As the 1970s wore on, Mayall entered a slow decline; he still played roughly 120 live dates a year, but as he revealed to Ouellette in Down Beat, he saw his recording career "dwindle and finally die out" after several label changes. The abstemious musician who'd once fired sidemen for having a drink before playing now developed his own alcohol problem. "Throughout the '70s, I performed most of my shows drunk," he admitted in Down Beat. Other bad luck plagued him as well, including the complete destruction of his house in a 1979 fire, and a serious injury sustained when he jumped from a balcony and missed the swimming pool for which he was aiming. "That was one incident that got me to stop drinking," he told Ouellette.

Things began to turn around for Mayall in the early 1980s. In 1982 he recreated one of the earlier incarnations of the Bluesbreakers with Mick Taylor and John McVie, playing a series of well-received club dates. Although that reunion didn't last, the idea of getting back to the original Bluesbreakers sound did. In 1984 Mayall put together a new edition of the Bluesbreakers featuring guitarist Coco Montoya and drummer Joe Yuele. This lineup toured Eastern Europe and released some small-label recordings, including Behind the Iron Curtain, The Power of the Blues, and Chicago Line. Island Records eventually re-released Chicago Line in the U.S. and signed Mayall to a recording contract, which led to his 1990 release, A Sense of Place.
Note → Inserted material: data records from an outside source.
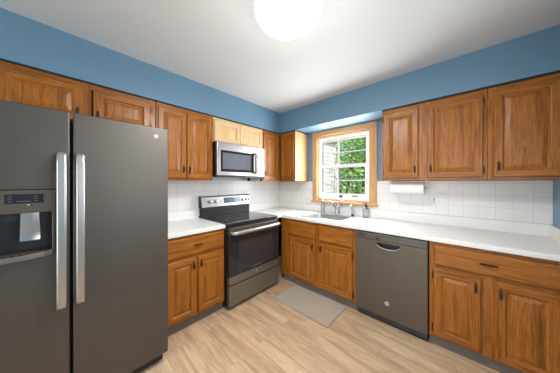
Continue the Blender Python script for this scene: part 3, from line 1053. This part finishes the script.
for sgn in (-1, 1):
    poly = [(0.30 + sgn * 0.096, 0.7215)]
    for k in range(7):
        s = k / 6
        poly.append((0.30 + sgn * (0.098 * (1 - s)), 0.757 - 0.034 * (1 - (1 - s) ** 2) ** 0.7))
    poly.append((0.30, 0.7215))
    fc.prism(poly, 0.634, 0.640, lambda a, b_, w: (a, -w, b_))
fc.build('pocket_rim', 'slate_warm', dwo)
cs_ = MB().wb(0.0, DWW, 0.5985, 0.643, 0.7915, 0.856).build('control_strip', 'slate', c, bevel=0.004)
vt = MB()
for k in range(6):
    vt.wb(0.03, 0.09, 0.6432, 0.6438, 0.812 + k * 0.005, 0.8145 + k * 0.005)
vt.build('vent_slots', 'black', cs_)
MB().wb(0.195, 0.225, 0.6432, 0.645, 0.802, 0.822).build('cycle_button', 'black', cs_)
for uu in (0.26, 0.305, 0.35, 0.395, 0.44, 0.515, 0.545):
    MB().wb(uu, uu + 0.024, 0.6432, 0.6437, 0.815, 0.8185).build('control_mark', 'badge_ink', cs_)
badge(dwo, 0.292, 0.222, 0.6402, 0.020)

# ------------------------------------------------------------------ sink and what stands around it
c = thing('sink', 'stainless steel sink set in the white worktop under the window', 'sink', (1.19, -0.345, CT))


def rr_ring(w, h, r, z, oy=0.0):
    return [(a, b_ + oy, z) for a, b_ in rounded_rect(w, h, r)]


sk = MB()
rings = [rr_ring(0.585, 0.475, 0.04, 0.0), rr_ring(0.585, 0.475, 0.04, 0.005), rr_ring(0.565, 0.455, 0.035, 0.008), rr_ring(0.515, 0.375, 0.05, 0.006, -0.018),
         rr_ring(0.500, 0.360, 0.05, -0.01, -0.018), rr_ring(0.475, 0.335, 0.05, -0.15, -0.018), rr_ring(0.42, 0.28, 0.05, -0.172, -0.018), rr_ring(0.10, 0.10, 0.045, -0.176, -0.018)]
P = [p for r in rings for p in r]
n_ = len(rings[0])
F = []
for i in range(len(rings) - 1):
    for s in range(n_):
        t_ = (s + 1) % n_
        F.append((i * n_ + s, i * n_ + t_, (i + 1) * n_ + t_, (i + 1) * n_ + s))
F.append(tuple((len(rings) - 1) * n_ + s for s in range(n_)))
sk.add(P, F)
sk.build('basin', 'sink_steel', c, smooth=True)
MB().lathe([(0.045, -0.1755), (0.045, -0.173), (0.03, -0.172), (0.028, -0.175), (0.004, -0.175)], 20, 'z', (0, -0.018, 0)).build('drain', 'chrome', c, smooth=True)

FX, FY = 1.212, -0.140
c = thing('faucet', 'chrome single-lever kitchen faucet behind the sink', 'faucet', (FX, FY, CT + 0.008))
MB().lathe([(0.032, 0.0), (0.032, 0.006), (0.026, 0.012), (0.024, 0.07), (0.026, 0.095), (0.024, 0.115), (0.014, 0.126)], 20).build('base', 'chrome', c, smooth=True)
sp = MB()
sp.tube([(0, 0, 0.045), (-0.012, -0.025, 0.085), (-0.026, -0.06, 0.14), (-0.035, -0.085, 0.168), (-0.043, -0.105, 0.178), (-0.050, -0.128, 0.172), (-0.054, -0.142, 0.155), (-0.055, -0.146, 0.125)],
        [0.014, 0.0135, 0.0125, 0.012, 0.012, 0.012, 0.0125, 0.013], 12)
sp.build('spout', 'chrome', c, smooth=True)
MB().tube([(0.0, 0.0, 0.125), (0.012, 0.006, 0.15), (0.045, 0.02, 0.178), (0.075, 0.032, 0.19)], [0.012, 0.010, 0.008, 0.006], 10).build('lever', 'chrome', c, smooth=True)

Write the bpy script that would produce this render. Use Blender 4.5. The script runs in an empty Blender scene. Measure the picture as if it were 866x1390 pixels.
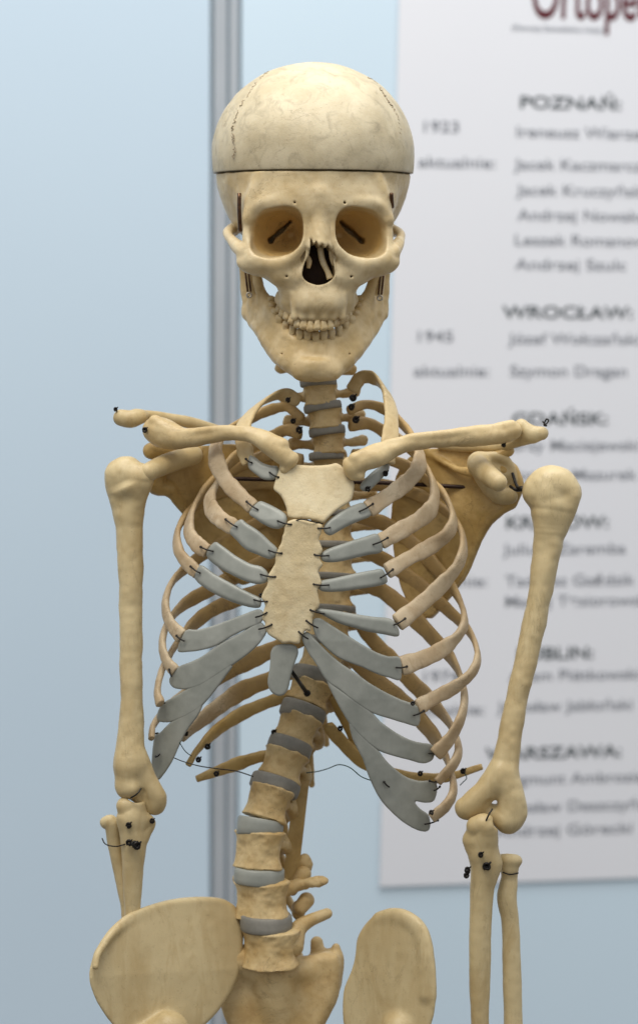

Down Beat contributor David Whiteis stated that the album "shows that Mayall is capable of exploring new directions with sensitivity and imagination."

by Joan Goldsworthy

John Mayall's Career

Worked variously as a window dresser, typographer, graphic artist, and draftsman. Formed bands Powerhouse Four, 1955, and the Blues Syndicate, 1963, before forming the Bluesbreakers, 1963. Military service: British Army, 1953-55, served in Korea.

John Mayall's Awards

Gold record for The Turning Point, 1969.